Please give the count of lines holding the string "More" and nothing besides.
--- START INPUT DATA ---
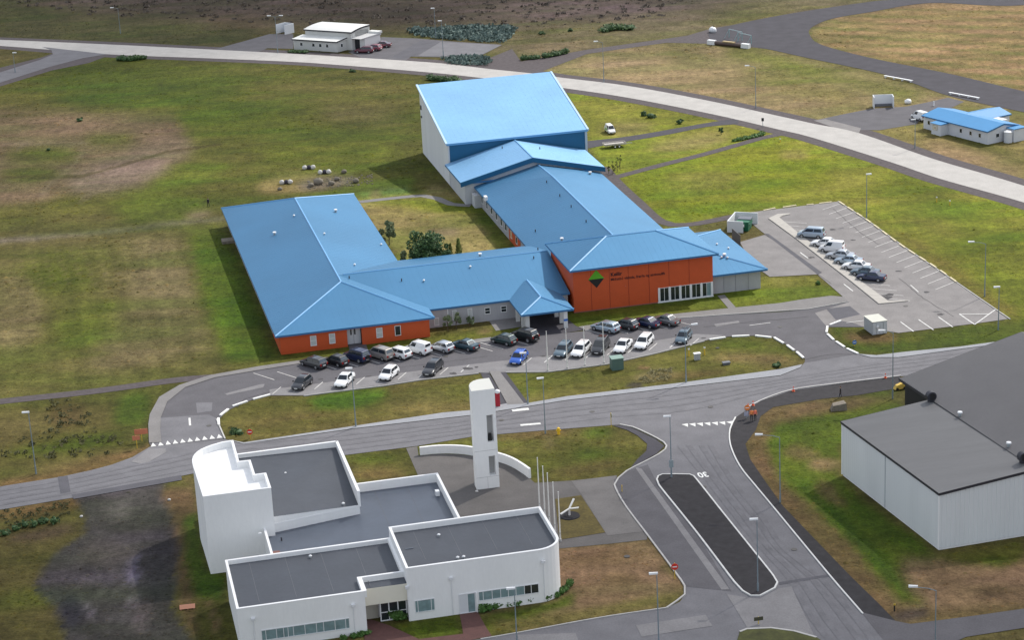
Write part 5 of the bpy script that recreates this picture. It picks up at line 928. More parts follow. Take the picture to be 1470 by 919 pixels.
--- END INPUT DATA ---
--- START INPUT DATA ---
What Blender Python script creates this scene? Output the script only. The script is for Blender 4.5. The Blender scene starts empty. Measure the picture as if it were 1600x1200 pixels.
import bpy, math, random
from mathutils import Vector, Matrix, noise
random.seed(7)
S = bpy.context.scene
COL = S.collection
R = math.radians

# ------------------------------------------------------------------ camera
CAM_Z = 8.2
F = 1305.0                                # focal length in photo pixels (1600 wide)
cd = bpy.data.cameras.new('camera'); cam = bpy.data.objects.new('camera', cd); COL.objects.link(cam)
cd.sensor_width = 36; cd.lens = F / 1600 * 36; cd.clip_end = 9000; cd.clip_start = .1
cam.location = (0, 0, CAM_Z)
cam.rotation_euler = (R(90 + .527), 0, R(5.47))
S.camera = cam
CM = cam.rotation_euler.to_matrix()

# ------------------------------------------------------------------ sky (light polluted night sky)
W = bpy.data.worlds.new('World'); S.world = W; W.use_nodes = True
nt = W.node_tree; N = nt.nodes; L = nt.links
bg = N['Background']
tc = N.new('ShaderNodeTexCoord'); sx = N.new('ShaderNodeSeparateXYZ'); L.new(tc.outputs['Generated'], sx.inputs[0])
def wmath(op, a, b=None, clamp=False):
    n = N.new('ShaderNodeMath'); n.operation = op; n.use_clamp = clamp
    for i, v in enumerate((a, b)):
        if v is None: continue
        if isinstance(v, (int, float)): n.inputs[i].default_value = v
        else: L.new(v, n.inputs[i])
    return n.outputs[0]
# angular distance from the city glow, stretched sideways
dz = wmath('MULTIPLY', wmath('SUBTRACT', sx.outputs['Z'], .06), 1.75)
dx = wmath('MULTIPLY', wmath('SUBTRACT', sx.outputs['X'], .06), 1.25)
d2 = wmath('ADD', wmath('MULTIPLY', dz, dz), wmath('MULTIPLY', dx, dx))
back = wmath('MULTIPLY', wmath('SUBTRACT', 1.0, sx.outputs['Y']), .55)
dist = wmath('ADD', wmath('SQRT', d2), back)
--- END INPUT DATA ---
--- START INPUT DATA ---
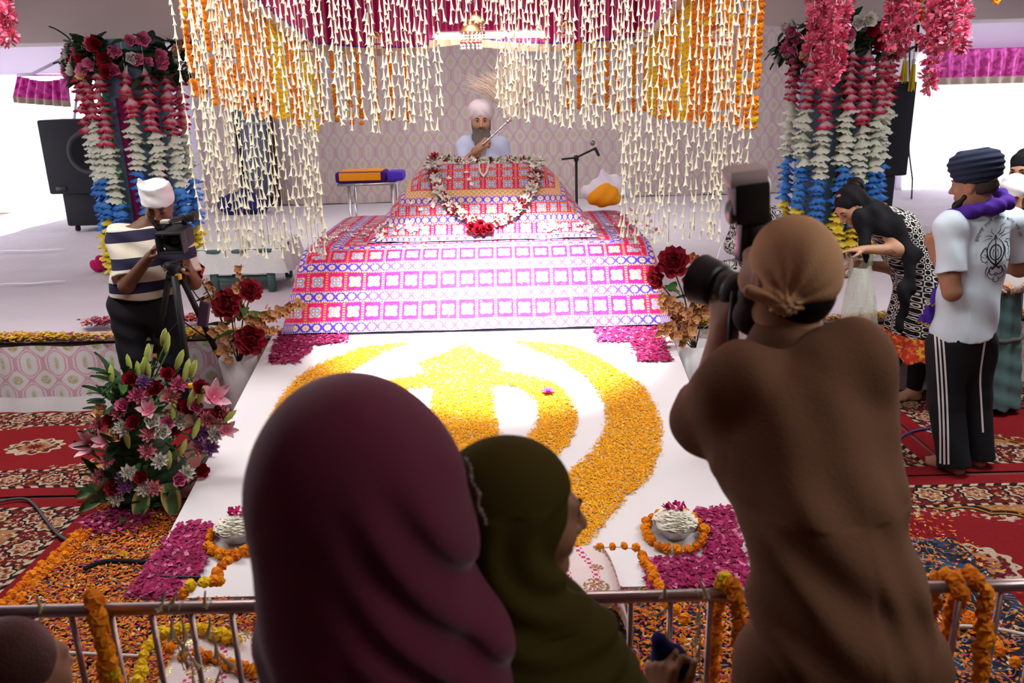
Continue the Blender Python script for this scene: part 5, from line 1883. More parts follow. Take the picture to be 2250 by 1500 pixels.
--- END INPUT DATA ---
EXERCISE RESULT — 2